The conference took place July 12-14 at the Marriott Metro Center in Washington, D.C. Presented in partnership by AASA and the Association of School Business Officials International (ASBO), and sponsored by AXA, the conference was highly regarded among both veteran and first-time attendees. 

“The conference [met] my expectations and being able to meet several colleagues from across the nation was a highlight,” said Randy Russell, superintendent, Freeman School District 358 (Wash.) and AASA Governing Board member. “You can always learn from others and perspective is an important piece when thinking about how our issues in Washington compare with the issues across the U.S.”

While Day No. 1 of the conference was filled with panel discussions on hot topics from ESSA implementation to Perkins & Career Technical Education, Day No. 2 truly asked the most of attendees as they planned ahead to meet with their Congressional delegation in the U.S. House of Representatives and the U.S. Senate to discuss their respective districts' needs and priorities.

Conference rookie Alicia Henderson, superintendent, Bellevue Union School District (Calif.), had not previously lobbied at the Hill, but she came prepared with three meetings scheduled – all of which she handled exceptionally well.
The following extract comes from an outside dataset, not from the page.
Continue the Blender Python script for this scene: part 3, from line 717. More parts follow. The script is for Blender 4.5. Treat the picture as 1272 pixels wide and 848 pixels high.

“Three meetings were a comfortable amount,” said Henderson. “The best meeting was my first meeting with Representative Mike Thompson. I appreciated being able to talk about my district with him because it felt like he really cared.”

“I also appreciated meeting in Senator Feinstein’s office because I liked having my colleagues there with me. Even though the three of us had just met, it was great to have a unified voice – we were all on the same page,” said Henderson.

When attending meetings on the Hill, many superintendents identified attendees in their states and agreed to meet with representatives as a group, instead of flying solo. In fact, a team of Michigan superintendents had 11 meetings on the Hill, which is a pretty incredible amount.

AASA Governing Board member and Superintendent of Westwood Community School District (Mich.) Sue Carnell also attended the conference for the first time and said the overall conference was “better than expected.”

With the highlight of conference being the Hill visits for Carnell, her advice to herself for next year is to “be a little more vocal. I mostly observed this time.”

Echoing that, superintendent Russell said, “The advice I would give to a first-time attendee is to connect and attend with someone - like Michelle and Frank - they were great mentors and really helped me maximize what the conference had to offer!”

“Next year will be another great opportunity to learn even more and be better connected with national issues and trends,” said Russell.

You can learn more about AASA’s Legislative Advocacy Conference and view materials shared during the conference here. I would also encourage you to check out the conference Storify, which highlights all of the dialogue that took place on Twitter. 

Lastly, a sincere "thank you" to all of the conference attendees who allowed me to be a part of their experiences. I look forward to seeing you all again next year!